======== RECORDED INFORMATION

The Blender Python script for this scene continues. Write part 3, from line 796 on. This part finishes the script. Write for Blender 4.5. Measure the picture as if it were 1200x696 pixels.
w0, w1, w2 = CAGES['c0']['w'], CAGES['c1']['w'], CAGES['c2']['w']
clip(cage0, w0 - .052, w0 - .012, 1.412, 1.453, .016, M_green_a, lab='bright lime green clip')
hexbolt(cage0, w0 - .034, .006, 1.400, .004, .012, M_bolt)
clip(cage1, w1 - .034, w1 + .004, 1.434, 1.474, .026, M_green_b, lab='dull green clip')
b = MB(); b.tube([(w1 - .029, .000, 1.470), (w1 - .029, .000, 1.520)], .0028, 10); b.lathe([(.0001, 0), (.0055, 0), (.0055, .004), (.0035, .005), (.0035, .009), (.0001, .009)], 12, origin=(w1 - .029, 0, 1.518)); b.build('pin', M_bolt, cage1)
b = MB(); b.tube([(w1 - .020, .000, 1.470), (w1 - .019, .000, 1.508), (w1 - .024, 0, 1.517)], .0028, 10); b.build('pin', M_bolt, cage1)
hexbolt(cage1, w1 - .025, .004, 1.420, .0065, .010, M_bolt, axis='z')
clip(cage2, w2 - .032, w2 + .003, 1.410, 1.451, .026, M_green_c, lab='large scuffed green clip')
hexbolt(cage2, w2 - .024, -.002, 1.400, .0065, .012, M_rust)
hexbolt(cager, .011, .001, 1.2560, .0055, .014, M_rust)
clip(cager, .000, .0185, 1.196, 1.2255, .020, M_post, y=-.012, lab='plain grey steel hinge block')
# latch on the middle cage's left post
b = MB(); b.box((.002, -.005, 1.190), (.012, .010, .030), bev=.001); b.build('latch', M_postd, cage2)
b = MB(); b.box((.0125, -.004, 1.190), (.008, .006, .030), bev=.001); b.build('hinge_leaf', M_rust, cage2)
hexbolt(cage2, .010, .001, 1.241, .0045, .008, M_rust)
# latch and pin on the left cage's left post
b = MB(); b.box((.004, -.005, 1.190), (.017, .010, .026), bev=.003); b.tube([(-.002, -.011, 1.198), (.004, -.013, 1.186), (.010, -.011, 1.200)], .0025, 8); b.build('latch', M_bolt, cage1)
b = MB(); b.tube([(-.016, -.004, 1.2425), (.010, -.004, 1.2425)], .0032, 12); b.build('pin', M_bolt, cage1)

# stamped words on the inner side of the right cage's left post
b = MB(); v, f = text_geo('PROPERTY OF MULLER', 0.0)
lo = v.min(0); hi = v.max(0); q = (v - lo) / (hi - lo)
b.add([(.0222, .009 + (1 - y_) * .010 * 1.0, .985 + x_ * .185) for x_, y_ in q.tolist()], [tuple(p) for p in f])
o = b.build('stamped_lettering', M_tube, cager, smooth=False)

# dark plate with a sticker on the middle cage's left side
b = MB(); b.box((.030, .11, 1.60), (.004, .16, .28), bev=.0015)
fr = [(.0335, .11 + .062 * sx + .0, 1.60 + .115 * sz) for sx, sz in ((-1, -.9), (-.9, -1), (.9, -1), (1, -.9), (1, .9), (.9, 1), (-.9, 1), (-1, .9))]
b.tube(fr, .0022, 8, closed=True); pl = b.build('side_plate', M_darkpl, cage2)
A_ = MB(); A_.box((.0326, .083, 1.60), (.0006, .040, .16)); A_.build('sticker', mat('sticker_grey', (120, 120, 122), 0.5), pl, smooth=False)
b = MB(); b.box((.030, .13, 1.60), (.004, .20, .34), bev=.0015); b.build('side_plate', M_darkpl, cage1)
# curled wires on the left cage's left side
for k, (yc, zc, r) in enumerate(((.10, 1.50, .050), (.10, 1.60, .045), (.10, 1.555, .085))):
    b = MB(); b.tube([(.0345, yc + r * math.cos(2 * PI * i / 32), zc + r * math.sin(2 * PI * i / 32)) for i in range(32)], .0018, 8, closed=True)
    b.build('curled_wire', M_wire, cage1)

================

Repeat the listing above without any change.

The Blender Python script for this scene continues. Write part 3, from line 796 on. This part finishes the script. Write for Blender 4.5. Measure the picture as if it were 1200x696 pixels.
w0, w1, w2 = CAGES['c0']['w'], CAGES['c1']['w'], CAGES['c2']['w']
clip(cage0, w0 - .052, w0 - .012, 1.412, 1.453, .016, M_green_a, lab='bright lime green clip')
hexbolt(cage0, w0 - .034, .006, 1.400, .004, .012, M_bolt)
clip(cage1, w1 - .034, w1 + .004, 1.434, 1.474, .026, M_green_b, lab='dull green clip')
b = MB(); b.tube([(w1 - .029, .000, 1.470), (w1 - .029, .000, 1.520)], .0028, 10); b.lathe([(.0001, 0), (.0055, 0), (.0055, .004), (.0035, .005), (.0035, .009), (.0001, .009)], 12, origin=(w1 - .029, 0, 1.518)); b.build('pin', M_bolt, cage1)
b = MB(); b.tube([(w1 - .020, .000, 1.470), (w1 - .019, .000, 1.508), (w1 - .024, 0, 1.517)], .0028, 10); b.build('pin', M_bolt, cage1)
hexbolt(cage1, w1 - .025, .004, 1.420, .0065, .010, M_bolt, axis='z')
clip(cage2, w2 - .032, w2 + .003, 1.410, 1.451, .026, M_green_c, lab='large scuffed green clip')
hexbolt(cage2, w2 - .024, -.002, 1.400, .0065, .012, M_rust)
hexbolt(cager, .011, .001, 1.2560, .0055, .014, M_rust)
clip(cager, .000, .0185, 1.196, 1.2255, .020, M_post, y=-.012, lab='plain grey steel hinge block')
# latch on the middle cage's left post
b = MB(); b.box((.002, -.005, 1.190), (.012, .010, .030), bev=.001); b.build('latch', M_postd, cage2)
b = MB(); b.box((.0125, -.004, 1.190), (.008, .006, .030), bev=.001); b.build('hinge_leaf', M_rust, cage2)
hexbolt(cage2, .010, .001, 1.241, .0045, .008, M_rust)
# latch and pin on the left cage's left post
b = MB(); b.box((.004, -.005, 1.190), (.017, .010, .026), bev=.003); b.tube([(-.002, -.011, 1.198), (.004, -.013, 1.186), (.010, -.011, 1.200)], .0025, 8); b.build('latch', M_bolt, cage1)
b = MB(); b.tube([(-.016, -.004, 1.2425), (.010, -.004, 1.2425)], .0032, 12); b.build('pin', M_bolt, cage1)

# stamped words on the inner side of the right cage's left post
b = MB(); v, f = text_geo('PROPERTY OF MULLER', 0.0)
lo = v.min(0); hi = v.max(0); q = (v - lo) / (hi - lo)
b.add([(.0222, .009 + (1 - y_) * .010 * 1.0, .985 + x_ * .185) for x_, y_ in q.tolist()], [tuple(p) for p in f])
o = b.build('stamped_lettering', M_tube, cager, smooth=False)

# dark plate with a sticker on the middle cage's left side
b = MB(); b.box((.030, .11, 1.60), (.004, .16, .28), bev=.0015)
fr = [(.0335, .11 + .062 * sx + .0, 1.60 + .115 * sz) for sx, sz in ((-1, -.9), (-.9, -1), (.9, -1), (1, -.9), (1, .9), (.9, 1), (-.9, 1), (-1, .9))]
b.tube(fr, .0022, 8, closed=True); pl = b.build('side_plate', M_darkpl, cage2)
A_ = MB(); A_.box((.0326, .083, 1.60), (.0006, .040, .16)); A_.build('sticker', mat('sticker_grey', (120, 120, 122), 0.5), pl, smooth=False)
b = MB(); b.box((.030, .13, 1.60), (.004, .20, .34), bev=.0015); b.build('side_plate', M_darkpl, cage1)
# curled wires on the left cage's left side
for k, (yc, zc, r) in enumerate(((.10, 1.50, .050), (.10, 1.60, .045), (.10, 1.555, .085))):
    b = MB(); b.tube([(.0345, yc + r * math.cos(2 * PI * i / 32), zc + r * math.sin(2 * PI * i / 32)) for i in range(32)], .0018, 8, closed=True)
    b.build('curled_wire', M_wire, cage1)